All of this stuff is just my opinion and I am frequently wrong; comments and additional views that would be beneficial to the young folks in the community are more than welcomed. Did anyone actually read all of this stuff?
Mostly very sage advice. I just jumped over for a quick look at what I’ve been missing. Remind me to get back to this one for some further discussion.
There’s one that’s missing or at least not specifically stated:
GO TO CLASS.
I know it sounds simple, but it cut at least a year off my graduation time and added at least a full point to my GPA.
More later, hopefully.
Ick:
I played tennis with those guys today (6-3, 6-2 first match…6-2, 5-7 second match) and we were laughing about that list.

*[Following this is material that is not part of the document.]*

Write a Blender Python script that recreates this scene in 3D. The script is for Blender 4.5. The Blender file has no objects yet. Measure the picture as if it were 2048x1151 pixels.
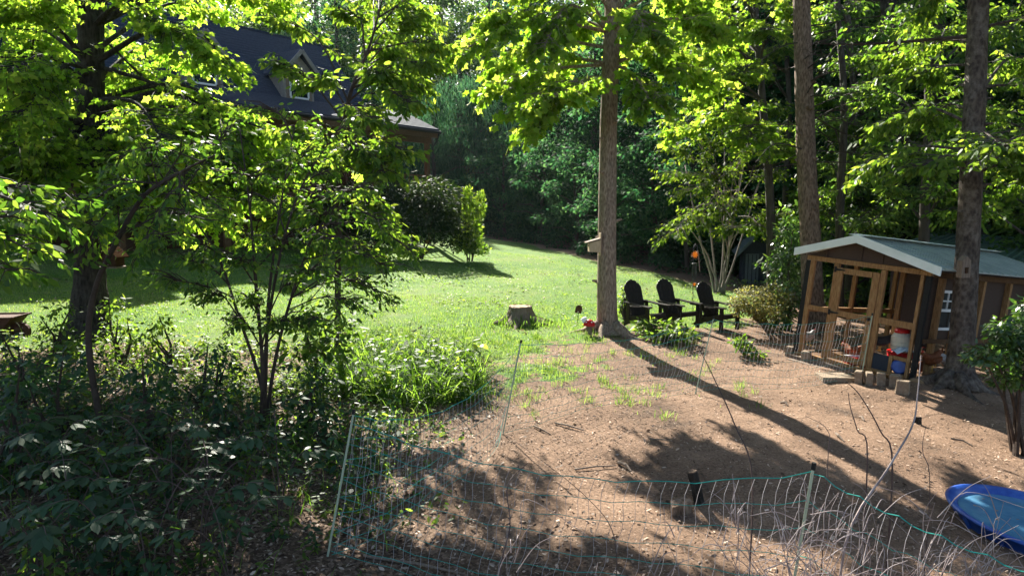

I came along during the quarter system and I liked going to class daily for 55 mins. But, you are so right; students start blowing off class and trusting others notes.
We need to have a forum or symposium on this whole “get you in and out of college fast” movement. By that, I mean the adults who have class one night a week or take a degree completely online. How do those people know that some pretty lady doesn’t have the nerd next door doing all the work.
President Obama is my guy but every time he starts talking about everyone doing to college I think, “college is not for everyone.” If George Washington University and Georgetown cost 30K plus year, I would tell my parents to give me 120K and I would buy a house and educate myself with the net, a library card and the New York Times.